W dzisiejszej (5 XII) „Wyborczej” Jarosław Makowski, filozof, teolog i publicysta, każe nam odetchnąć, gdyż „prawica jest martwa, ponieważ jest żywa”. Tymczasem ja uważam, że wiadomość o śmierci prawicy jest przedwczesna.

Makowski mówi tak: W Ameryce republikanie (Romney) przegrali z kretesem. A przecież mają swój ruch (Tea Party), swoją telewizję (Fox News), swoje szkoły, gazety („NY Post”), think tanki (np. American Enterprise Institute), swoje ośrodki badania opinii, swoją blogosferę,  stworzyli swój własny, alternatywny świat. Mają umysł zamknięty, który nie przyjmuje do wiadomości, że Ameryka się zmieniła,  nie rządzi w niej już biały anglosaski protestant (WASP), stała się bardziej pluralistyczna i postępowa. Dlatego prawica w Stanach przegrała.

Zdaniem Makowskiego, polski umysł prawicowy popełnia ten sam błąd. Pomiędzy wyborami robi wiele hałasu: Rząd? Działa na szkodę Polski. Smoleńsk? Był zamach Tuska i Putina. Prezydent? Wybrany przez oszustwo. Państwo? Nie działa, Klasa średnia? Lemingi. Przedsiębiorcy? Złodzieje. Kobiety? Kinder, Kueche, Kirche. Geje? Wiadomo…

Prawica w Polsce, tak jak w USA ma swoje media (TV Trwam, Uważam Rze, Gazeta Polska, Rzeczpospolita), think tanki (Instytut Sobieskiego), ma swoją blogosferę itd., itp. A jednak, gdy przychodzi do wyborów – pawica przegrywa, górą jest „milcząca większość” – lemingi, geje, feministki, salon, „nieprawdziwi Polacy”, kolorowa większość. Kolejne porażki nie przerażają prawicy, każda jest inspiracją, żeby jeszcze bardziej zamknąć się w sobie.

Polecam lekturę artykułu Makowskiego, ładnie napisany, oryginalnie uargumentowany, ALE wniosek jest chyba nieuzasadniony. W Polsce prawica nie tylko nie jest martwa, ale rośnie w siłę. Ma coraz więcej zwolenników wśród młodzieży akademickiej, opanowała ulice, jest w stanie organizować duże manifestacje, jest bardzo aktywna w blogosferze, silna, zwarta i gotowa w mediach, tworzy nowe pisma i portale, zdecydowanie dominuje w episkopacie, badania opinii publicznej wskazują, że w sprawach światopoglądowych (np. aborcja) opinia publiczna przesuwa się na prawo,  a co najmniej 1/3 badanych wierzy w zamach smoleński, 2/3 są za powołaniem komisji międzynarodowej, itd., itp.

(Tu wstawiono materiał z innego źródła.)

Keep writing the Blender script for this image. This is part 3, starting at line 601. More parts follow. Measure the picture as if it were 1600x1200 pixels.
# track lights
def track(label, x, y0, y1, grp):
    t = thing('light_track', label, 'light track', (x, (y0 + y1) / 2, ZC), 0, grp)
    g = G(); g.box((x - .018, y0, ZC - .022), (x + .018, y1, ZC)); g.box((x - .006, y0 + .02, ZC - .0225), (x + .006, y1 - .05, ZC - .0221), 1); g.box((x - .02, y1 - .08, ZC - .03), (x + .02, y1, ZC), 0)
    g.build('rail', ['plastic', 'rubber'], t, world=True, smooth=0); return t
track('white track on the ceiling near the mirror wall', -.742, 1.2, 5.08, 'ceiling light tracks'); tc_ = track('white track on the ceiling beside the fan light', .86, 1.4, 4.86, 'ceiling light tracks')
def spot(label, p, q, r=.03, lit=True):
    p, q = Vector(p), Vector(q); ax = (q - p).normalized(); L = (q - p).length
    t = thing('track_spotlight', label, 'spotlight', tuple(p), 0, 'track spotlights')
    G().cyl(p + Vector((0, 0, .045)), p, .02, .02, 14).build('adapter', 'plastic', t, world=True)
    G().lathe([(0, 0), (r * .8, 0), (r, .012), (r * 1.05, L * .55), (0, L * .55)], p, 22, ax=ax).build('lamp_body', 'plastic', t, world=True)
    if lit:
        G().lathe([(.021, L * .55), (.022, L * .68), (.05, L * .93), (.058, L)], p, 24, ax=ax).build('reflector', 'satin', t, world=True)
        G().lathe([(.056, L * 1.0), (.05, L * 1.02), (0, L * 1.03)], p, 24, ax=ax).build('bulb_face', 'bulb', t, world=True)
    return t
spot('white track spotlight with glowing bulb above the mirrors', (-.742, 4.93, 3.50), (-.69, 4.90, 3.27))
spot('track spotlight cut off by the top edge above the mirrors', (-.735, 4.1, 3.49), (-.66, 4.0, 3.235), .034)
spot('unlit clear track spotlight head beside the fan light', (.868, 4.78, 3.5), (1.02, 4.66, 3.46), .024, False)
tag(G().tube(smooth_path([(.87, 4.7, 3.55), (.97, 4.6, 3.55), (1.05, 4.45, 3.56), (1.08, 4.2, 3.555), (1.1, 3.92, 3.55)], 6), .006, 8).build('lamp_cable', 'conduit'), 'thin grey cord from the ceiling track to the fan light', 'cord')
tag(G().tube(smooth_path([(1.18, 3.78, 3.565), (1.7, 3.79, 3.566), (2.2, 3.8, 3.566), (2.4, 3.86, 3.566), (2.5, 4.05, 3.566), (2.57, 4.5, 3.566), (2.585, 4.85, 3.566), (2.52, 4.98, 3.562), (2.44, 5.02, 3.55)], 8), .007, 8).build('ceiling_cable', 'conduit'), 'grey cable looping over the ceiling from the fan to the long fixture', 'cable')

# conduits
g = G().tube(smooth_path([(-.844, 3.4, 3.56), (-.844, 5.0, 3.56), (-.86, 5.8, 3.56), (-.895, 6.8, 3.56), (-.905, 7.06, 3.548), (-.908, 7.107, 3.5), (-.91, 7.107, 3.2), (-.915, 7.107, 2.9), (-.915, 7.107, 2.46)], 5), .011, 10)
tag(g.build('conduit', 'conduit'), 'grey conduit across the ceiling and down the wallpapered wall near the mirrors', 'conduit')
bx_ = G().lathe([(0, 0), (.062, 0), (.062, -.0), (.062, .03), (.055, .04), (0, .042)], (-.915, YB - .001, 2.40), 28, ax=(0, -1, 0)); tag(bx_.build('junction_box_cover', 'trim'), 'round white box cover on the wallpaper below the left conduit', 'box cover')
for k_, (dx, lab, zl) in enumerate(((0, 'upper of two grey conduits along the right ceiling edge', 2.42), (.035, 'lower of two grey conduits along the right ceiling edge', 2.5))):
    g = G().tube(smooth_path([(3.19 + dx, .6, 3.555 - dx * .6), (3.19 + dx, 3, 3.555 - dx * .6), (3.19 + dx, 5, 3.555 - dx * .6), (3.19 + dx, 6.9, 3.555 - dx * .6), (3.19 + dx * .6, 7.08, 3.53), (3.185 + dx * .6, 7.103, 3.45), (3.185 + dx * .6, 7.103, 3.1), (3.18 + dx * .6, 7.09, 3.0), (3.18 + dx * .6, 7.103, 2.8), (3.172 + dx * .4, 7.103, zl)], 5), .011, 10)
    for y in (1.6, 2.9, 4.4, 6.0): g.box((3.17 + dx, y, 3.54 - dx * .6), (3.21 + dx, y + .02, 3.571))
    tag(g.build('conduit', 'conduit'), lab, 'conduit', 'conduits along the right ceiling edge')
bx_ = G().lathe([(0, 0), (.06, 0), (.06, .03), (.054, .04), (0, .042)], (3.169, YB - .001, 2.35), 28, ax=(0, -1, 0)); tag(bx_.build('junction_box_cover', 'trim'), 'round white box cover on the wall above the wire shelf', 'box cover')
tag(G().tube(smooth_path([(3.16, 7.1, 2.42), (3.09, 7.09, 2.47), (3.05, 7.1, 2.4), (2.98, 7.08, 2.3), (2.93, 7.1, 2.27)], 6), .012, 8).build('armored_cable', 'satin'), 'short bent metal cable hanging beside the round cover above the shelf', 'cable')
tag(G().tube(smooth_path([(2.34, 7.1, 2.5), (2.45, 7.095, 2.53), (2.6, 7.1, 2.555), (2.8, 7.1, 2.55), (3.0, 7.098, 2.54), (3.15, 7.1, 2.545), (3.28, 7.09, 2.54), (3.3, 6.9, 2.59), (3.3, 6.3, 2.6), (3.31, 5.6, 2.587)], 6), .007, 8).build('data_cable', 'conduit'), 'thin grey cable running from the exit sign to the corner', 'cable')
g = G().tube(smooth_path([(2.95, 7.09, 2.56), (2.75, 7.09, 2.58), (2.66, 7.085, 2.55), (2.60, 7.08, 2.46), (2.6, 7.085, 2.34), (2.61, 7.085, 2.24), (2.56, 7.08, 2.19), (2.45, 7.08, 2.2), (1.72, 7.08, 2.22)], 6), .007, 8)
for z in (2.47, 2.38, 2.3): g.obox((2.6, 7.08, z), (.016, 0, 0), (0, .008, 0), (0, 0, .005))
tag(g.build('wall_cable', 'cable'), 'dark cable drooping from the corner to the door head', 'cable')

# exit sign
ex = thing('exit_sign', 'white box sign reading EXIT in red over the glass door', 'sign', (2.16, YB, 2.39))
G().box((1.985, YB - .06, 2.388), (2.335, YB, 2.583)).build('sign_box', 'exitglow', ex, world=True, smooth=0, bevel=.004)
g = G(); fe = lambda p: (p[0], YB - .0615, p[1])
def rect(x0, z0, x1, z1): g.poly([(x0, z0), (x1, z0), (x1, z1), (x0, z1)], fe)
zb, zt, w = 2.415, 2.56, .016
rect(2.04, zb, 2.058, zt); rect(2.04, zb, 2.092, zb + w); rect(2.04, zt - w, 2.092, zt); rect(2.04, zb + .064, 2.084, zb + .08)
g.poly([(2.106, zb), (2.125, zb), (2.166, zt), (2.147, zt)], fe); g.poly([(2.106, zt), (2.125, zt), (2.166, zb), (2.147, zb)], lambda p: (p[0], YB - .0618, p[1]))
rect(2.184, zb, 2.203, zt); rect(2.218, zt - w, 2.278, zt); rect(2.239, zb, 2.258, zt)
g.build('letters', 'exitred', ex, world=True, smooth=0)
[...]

Jeżeli do tego wszystkiego dojdzie kryzys gospodarczy, pogłębi się podział wewnętrzny w Platformie i na lewicy, to nie można wykluczyć, że PiS powróci do władzy. Niech przestrogą będą Węgry, gdzie Viktor Orban i jego prawicowa partia FIDESZ też przegrywali wybory, ale gdy socjaliści skompromitowali się u władzy – zgarnął cała pulę, teraz ma ponad 60 proc. miejsc w parlamencie i robi co chce. Dlatego prezesowi PiS  marzy się  Budapeszt w Warszawie. Zgadzam się z prof. Karolem Modzelewskim, który przed tym ostrzega. Wywód Jarosława Makowskiego jest efektowny, ale nie zapominajmy, że jest to tylko  kołysanka.